Billionaire mining tycoons said the U.K.’s fraud prosecutor colluded with their own “bullying” lawyer to leak confidential information and manufacture grounds for a criminal probe that’s dragged on for almost a decade.

The 11-week London trial between Kazakh miner Eurasian Natural Resources Corp. and the Serious Fraud Office started Monday as the company seeks 70 million pounds ($99 million) from the prosecutor, and hundreds of millions more from its ex-lawyer Neil Gerrard for money it says it spent on legal fees for internal investigations and defense.

The trial marks the beginning of the end of a near decade-long fight that’s involved several lawsuits and an eight-year criminal investigation. The probe, one of the SFO’s longest, is focused on allegations of fraud, bribery and corruption around the acquisition of substantial mineral assets. The mining firm, owned by billionaires Alexander Machkevitch, Patokh Chodiev and Alijan Ibragimov, denies any wrongdoing. Ibragimov died earlier this year.

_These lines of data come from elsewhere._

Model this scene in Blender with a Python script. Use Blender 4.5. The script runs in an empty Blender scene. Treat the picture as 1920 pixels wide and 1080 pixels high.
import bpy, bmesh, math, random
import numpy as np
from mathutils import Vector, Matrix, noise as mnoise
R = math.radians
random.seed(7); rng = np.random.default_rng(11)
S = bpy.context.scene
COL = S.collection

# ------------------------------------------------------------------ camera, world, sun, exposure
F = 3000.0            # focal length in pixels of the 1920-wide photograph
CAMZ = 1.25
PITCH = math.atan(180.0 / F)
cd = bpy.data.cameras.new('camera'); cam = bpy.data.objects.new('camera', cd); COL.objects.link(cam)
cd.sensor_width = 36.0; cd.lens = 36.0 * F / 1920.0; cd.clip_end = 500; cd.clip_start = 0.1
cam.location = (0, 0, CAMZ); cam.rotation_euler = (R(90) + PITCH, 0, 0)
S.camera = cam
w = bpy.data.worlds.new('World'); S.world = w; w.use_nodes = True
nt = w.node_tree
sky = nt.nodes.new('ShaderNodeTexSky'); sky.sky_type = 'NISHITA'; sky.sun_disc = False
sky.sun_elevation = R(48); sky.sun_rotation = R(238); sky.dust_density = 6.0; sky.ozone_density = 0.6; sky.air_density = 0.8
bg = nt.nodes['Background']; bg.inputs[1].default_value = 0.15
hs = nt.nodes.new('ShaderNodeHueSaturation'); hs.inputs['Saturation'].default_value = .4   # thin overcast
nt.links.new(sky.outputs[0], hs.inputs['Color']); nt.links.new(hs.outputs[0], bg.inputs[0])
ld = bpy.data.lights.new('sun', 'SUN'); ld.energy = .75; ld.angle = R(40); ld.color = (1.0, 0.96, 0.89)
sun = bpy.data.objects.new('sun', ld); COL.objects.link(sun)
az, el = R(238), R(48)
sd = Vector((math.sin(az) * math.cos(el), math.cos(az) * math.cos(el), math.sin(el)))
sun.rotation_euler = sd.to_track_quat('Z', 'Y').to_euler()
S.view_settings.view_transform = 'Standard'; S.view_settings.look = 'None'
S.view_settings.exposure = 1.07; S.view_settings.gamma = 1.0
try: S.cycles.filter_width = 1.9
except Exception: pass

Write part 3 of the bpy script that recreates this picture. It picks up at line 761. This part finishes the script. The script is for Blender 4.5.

This case centers around a former policeman turned high-flying white-collar crime solicitor, his reckless advice – and wholesale failures to advise – his remarkable modus operandi and Machiavellian conduct, and the stream of unlawful private dealings between him and his close contacts at the SFO,” Clare Montgomery, ENRC’s lawyer, said in court documents referring to Gerrard.

ENRC also accused Gerrard, a former Dechert lawyer, of being “motivated by greed” and “bullying” the firm into following his legal advice.

Gerrard and the SFO deny the accusations. Gerrard is filed a counter-suit against ENRC and a private intelligence firm it hired to allegedly harass the lawyer and his wife. Gerrard said that operatives followed him on a holiday to a private island in St. Lucia, installed a motion-trigger camera monitoring his home near London and spied on him during a lunch meeting close to his office. ENRC denies breaking the law.

“ENRC now regrets its choices and regrets sharing so much information with the SFO,” Simon Colton, the SFO’s lawyer, said in court documents. “Whether ENRC is justified or not in criticizing Dechert or Mr Gerrard for their advice, that regret cannot support a claim for deliberate or reckless wrongdoing,” against the SFO’s director.

ENRC declined to comment. Gerrard, Dechert and the SFO didn’t immediately respond to requests for comment.

Shares of ENRC, once among the 100 most-valuable companies on the London Stock Exchange, plummeted after the SFO probe was announced in 2013. The owners took the firm private and moved its mines into a separate company called Eurasian Resources Group, which isn’t under investigation.